Ничего подобного, что поминает Мандельштам, в работах Ламарка не присутствует. У Ламарка была идея приспособления организма к изменению среды. Цитирую: «Если обстоятельства приводят к тому, что состояние индивидуумов становится для них обычным и постоянным, то внутренняя организация таких индивидуумов, в конце концов, изменяется. Потомство, получающееся при скрещивании таких индивидуумов, сохраняет приобретенные изменения, и в результате образуется порода, сильно отличающаяся от той, индивидуумы которой все время находились в условиях, благоприятных для их развития»[579]. У Мандельштама, разумеется, не изложение некоей биологической теории, а внятная апокалипсическая историософия, созданная поэтом. Хотя эту историософию можно прочитать и как приспособление к среде.

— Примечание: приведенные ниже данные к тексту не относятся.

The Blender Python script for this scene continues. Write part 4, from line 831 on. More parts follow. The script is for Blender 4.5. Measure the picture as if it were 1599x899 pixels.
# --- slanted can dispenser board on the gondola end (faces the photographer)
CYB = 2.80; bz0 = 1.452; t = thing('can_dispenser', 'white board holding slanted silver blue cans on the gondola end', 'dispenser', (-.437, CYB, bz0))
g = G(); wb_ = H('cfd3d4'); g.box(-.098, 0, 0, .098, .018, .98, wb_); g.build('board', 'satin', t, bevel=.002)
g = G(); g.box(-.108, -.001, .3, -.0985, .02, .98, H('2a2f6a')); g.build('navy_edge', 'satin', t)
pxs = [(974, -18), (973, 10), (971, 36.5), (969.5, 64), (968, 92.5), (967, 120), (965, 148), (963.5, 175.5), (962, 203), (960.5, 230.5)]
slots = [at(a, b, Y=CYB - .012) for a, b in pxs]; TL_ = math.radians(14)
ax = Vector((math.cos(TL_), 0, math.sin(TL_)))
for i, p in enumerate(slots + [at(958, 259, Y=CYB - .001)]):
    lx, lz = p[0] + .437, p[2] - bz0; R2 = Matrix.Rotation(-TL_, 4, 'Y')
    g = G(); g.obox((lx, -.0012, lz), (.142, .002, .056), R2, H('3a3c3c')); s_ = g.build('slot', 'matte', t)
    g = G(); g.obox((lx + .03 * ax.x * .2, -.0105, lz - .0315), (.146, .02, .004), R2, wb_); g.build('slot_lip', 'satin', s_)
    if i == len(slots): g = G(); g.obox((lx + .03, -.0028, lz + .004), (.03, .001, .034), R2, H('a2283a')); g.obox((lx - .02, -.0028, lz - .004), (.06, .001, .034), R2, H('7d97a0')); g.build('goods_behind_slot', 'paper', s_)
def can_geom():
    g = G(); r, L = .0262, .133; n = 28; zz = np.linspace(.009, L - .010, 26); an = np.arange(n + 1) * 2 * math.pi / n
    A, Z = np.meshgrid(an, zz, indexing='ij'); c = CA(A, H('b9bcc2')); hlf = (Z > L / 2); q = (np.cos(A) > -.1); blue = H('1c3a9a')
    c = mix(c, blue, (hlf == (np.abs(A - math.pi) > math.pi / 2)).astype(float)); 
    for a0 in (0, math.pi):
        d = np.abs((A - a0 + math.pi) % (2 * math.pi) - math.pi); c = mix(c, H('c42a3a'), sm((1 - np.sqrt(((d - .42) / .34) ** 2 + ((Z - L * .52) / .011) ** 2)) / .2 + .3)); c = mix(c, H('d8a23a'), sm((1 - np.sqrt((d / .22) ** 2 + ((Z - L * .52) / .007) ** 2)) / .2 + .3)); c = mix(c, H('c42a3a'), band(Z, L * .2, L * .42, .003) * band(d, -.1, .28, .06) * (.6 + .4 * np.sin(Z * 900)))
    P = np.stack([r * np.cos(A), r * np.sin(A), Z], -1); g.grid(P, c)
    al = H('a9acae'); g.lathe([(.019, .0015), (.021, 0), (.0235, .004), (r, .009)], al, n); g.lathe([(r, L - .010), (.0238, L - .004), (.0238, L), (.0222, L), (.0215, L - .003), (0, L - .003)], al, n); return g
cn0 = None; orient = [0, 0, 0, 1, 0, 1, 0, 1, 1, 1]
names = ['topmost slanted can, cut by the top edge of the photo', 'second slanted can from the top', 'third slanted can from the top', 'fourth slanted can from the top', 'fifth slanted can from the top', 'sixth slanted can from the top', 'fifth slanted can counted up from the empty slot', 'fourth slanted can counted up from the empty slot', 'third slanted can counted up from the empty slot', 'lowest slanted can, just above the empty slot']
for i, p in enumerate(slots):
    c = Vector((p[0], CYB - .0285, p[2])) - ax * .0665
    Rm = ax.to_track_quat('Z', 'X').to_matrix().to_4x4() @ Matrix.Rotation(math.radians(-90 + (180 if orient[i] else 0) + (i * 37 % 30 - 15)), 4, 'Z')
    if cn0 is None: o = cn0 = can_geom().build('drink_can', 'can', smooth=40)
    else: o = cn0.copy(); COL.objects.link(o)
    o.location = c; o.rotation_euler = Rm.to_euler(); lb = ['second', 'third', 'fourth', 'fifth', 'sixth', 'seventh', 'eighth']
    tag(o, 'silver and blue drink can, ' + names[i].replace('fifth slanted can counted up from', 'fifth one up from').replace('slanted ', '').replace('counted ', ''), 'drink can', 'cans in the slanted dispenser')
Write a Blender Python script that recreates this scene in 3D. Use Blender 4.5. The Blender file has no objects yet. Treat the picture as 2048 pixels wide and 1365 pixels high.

Общественная среда и впрямь изменилась катастрофически.

5. Судьба несгибаемого

Как пишет Колеров в Предисловии к тому избранных сочинений мыслителя (изданного, кстати, весьма неряшливо, с множеством опечаток), вся жизнь Струве в эмиграции «была полна общественно — политических неудач: возобновленный журнал “Русская Мысль” и юбилейный сборник в честь Струве не нашли спроса, идейная полемика привела к разрыву с некогда ближайшими учениками, Н. А. Бердяевым, С. Л. Франком, А. С. Изгоевым, П. Н. Савицким, попытки подчинить свой либерализм монархической риторике и выстроить единый фронт с правыми националистами увенчались политическим одиночеством, заигрывания с идеологией фашизма подвергли серьезному испытанию его репутацию»[580]. Несмотря на то, что автор пытается странными и вполне невнятными риторическими фигурами («Главным успехом для мыслителя следует считать не процент полученных им голосов, а влияние»[581]) оправдать Струве, кажется, в оправдании он не нуждается, поскольку не было таких идейных разрывов и катастроф. Скажем, с Франком, несмотря на естественные временные расхождения на протяжении сорока шести лет, он остался нежным другом, о чем свидетельствует и их переписка, тянувшаяся до самых последних дней Струве. Не меньшее значение имеют и трогательные и мудрые воспоминания Франка о Струве, где он твердо настаивает на цельности позиции своего друга: «Зная его убеждения на протяжении всей его жизни, я решительно утверждаю, что никакого вообще переворота в них никогда не происходило. В самом существе своих воззрений он вообще не изменился — от начала до конца он веровал в одно и то же. Если уже нужно — и поскольку вообще можно — определить тоже в ходячем общем политическом термине это единое неизменное основное содержание его политической веры, то П. Б. следовало бы назвать либералом. От начала до самого конца своей жизни он в политической и публицистической деятельности, как и в своих научносоциологических и экономических убеждениях, был и остался сторонником свободы как основного определяющего положительного начала общественной жизни и культурного строительства»[582].